A Plan 80 Years In the Making!
Have you heard of the Bartholomew Plan?
At the prompting of Mayor J. Woodall Rodgers in June 1943, the Dallas City Council hired St. Louis, Missouri city planner Harland Bartholomew to draft a new comprehensive master plan for Dallas. The finished plan was delivered in January 1945. Action on the plan was initiated in December, 1945 after voters approved $40 million worth of improvement bonds. Products included not only expanding Love Field, Dallas’ municipally-owned airport and the Garza-Little Elm Reservoir (renamed Lake Dallas and later, Lake Lewisville) but also the construction of Central Expressway (U.S. Highway 75), the Dallas Memorial Auditorium, and the Dallas Public Library central facility.

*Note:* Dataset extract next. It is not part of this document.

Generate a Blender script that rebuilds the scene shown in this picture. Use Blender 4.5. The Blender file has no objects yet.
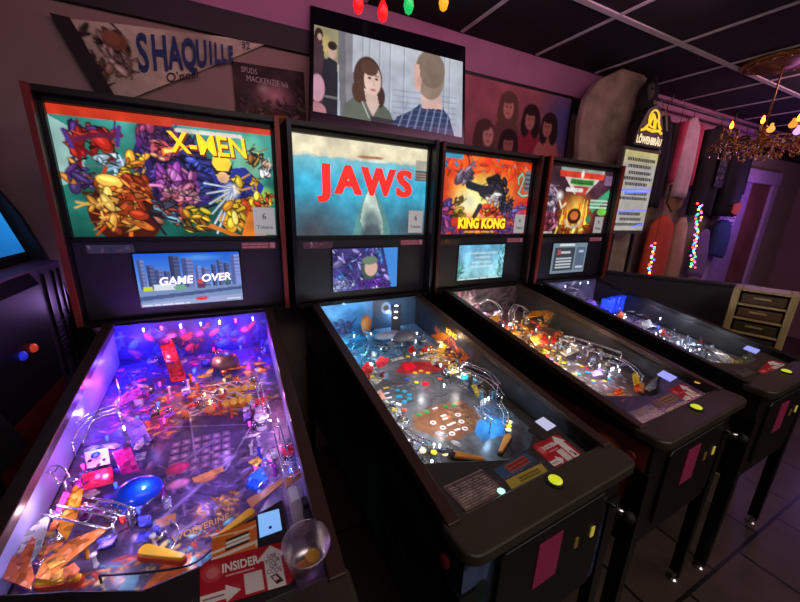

The Bartholomew Plan attempted to streamline government and augment the economic development capacity of Dallas. Bartholomew’s comprehensive plan for the city treated Dallas government as a “system of systems” needing structure and coordination. One of the major quality-of-life matters it recommended was a system of Parks & Parkways that leveraged the creeks in the Trinity River Basin to create a ring of green around the city. Despite this comprehensive guide, the only portion of the system of Parks and Parkways that was implemented was in East Dallas.
The Northwest Portion of the Plan
It is only now, 80 years later, that the southern portion of this vision is being realized for Five-Mile Creek, a project led by Trust for Public Land. In short, the Bartholomew plan never made it our way and over the last eight decades, the community has been living with the negative effects of traffic, lack of safe crossings, noise, pollution and over-commercialization.
Over time, with the construction of I-35, the expansion of Northwest Highway and lack of adoption by the City to make the creeks part of the park system, the Bachman area became isolated despite Bachman Lake Park being a major amenity for 120 years. The Bartholomew Plan had proposed that Joe's Creek and Bachman Creek serve as the park connectors to East-West parkways along Northwest Highway and Forest Lane. Today, the Northaven Trail serves as a replacement for those 'lost' East-West parkways, but without the creek connectors, it's a challenge for residents of the Bachman Area to enjoy the existing (and growing) system of trails in Dallas.
A Plan In Motion
On November 2nd, urban design experts TBG Partners joined Friends of Bachman Lake in a presentation to the City of Dallas Park Board. The purpose was two-fold: 1) advocate for a master plan for Bachman Lake Park and 2) remind the Board of the support and the commitment needed to keep the links to surrounding communities, trails and safe crossings intact. It's a challenge for the Park and Recreation Department to maintain such links when many asks of the community fall under other city and state departments. However, TBG and FoBL received the full-throated support from the Park Board, along with sage advice on how to proceed.
Despite the caveat from the Board that master plans take time and money to create, the members were extremely supportive of TBG and Friends of Bachman Lake and reiterated the importance of the history and cohesiveness that Bachman Lake Park brings to the community, with some members offering their personal experiences at the Park as youth.
We also learned at the Park Board meeting that one of those connections is finally being funded by Dallas – the connection to the Campion Trail in Irving. This will be an exciting step in linking the Bachman Lake loop trail to a network that includes the Frasier Dam Recreation Area beyond I-35, Hines Park to the south and across to the Campion Trail. Add in the Lemmon Avenue Trail that Love Field is embarking on and you could envision a ride from the airport into Bachman Lake Park, over to Frasier Dam, Hines Park, Campion Trail and down the Trinity Strand to the Trinity Groves area. That's big!
It's also important to make these connections to meet environmental, social, health, and economic initiatives already undertaken by the City of Dallas. Similarly to Five-Mile Creek, the connections planned for the Bachman Area would help unify a region separated by a river and by highways. It's well known that injuries and fatalities are high in this area.
Our groups will lean heavily on City Council to help make the connections that will keep us linked to each other and to the green spaces originally dreamt up nearly a century ago. It's going to take a Bartholomew-sized effort , but maybe this time we can see it through.